Another fallacy. Just deal with the numbers.
The surface deviations are best described by a mm scale.
No they are not, another falsehood. The circularity for example in some places is as near perfect as 0.003mm. Into the micron level. The perpendicularity, paralellism and concentricity is of similar levels in places. The average for these vases is in the micron levels.
Class Averages
The ‘PRECISE’ class average errors are as follows:
● <> = 1.3 thousandths of an inch (0.03 mm);
● <> = 1.3 thousandths of an inch (0.03 mm).
Such surprising precision indicates a highly advanced manufacturing technique consistent with machining on a lathe as the modern lathe-made vases ‘M1’, ‘M2’, and ‘M3’ fall into this class.

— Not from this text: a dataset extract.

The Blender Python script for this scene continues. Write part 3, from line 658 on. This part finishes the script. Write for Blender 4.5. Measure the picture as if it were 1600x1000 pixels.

On the other hand, the ‘IMPRECISE’ vases in Matt Beall’s collection are characterized by the following class averages:
● = 12 thousandths of an inch (0.3 mm);
● <> = 23 thousandths of an inch (0.5 mm).
This manufacturing quality is indicative of a much less advanced manufacturing technique consistent with the ‘stone and stick’ technology, as the vases ‘O1’ and ‘O2’ that were purposefully made using primitive tools fall into this category.
Just like the Atifact Research Foundation. Notice even the title, 3D scanning vases to the micron level of precision. Its all in the name lol. Around 8 vases fell into the precise modern machining class at the micron level. I linked this evidence earlier and you have ignored it. THe results start around the 38.20 minute mark. But just previous it mentions how the classes are determined as an industry standard.
We 3D Scanned Egypt's Oldest Vases | Micron-Level .
I think I'm done, you referencing articles without reading them, makes me think you are either trolling or you think your viewpoint is worth lying for. It's not a good basis for further discussions. I'll see you in a thread about some other topic.
Yes I agree, It gets too much fixated on one specific issue and it seems to be going in circles. I suggest you do a deep dive into this whole topic and discover. It may be wrong but you may learn something as well. Its the only way.
But ultimately you are right. The only way to really quell the skepticism of those who still disagree is for more data and testing of vases such as those in museums where the provenance cannot be questioned.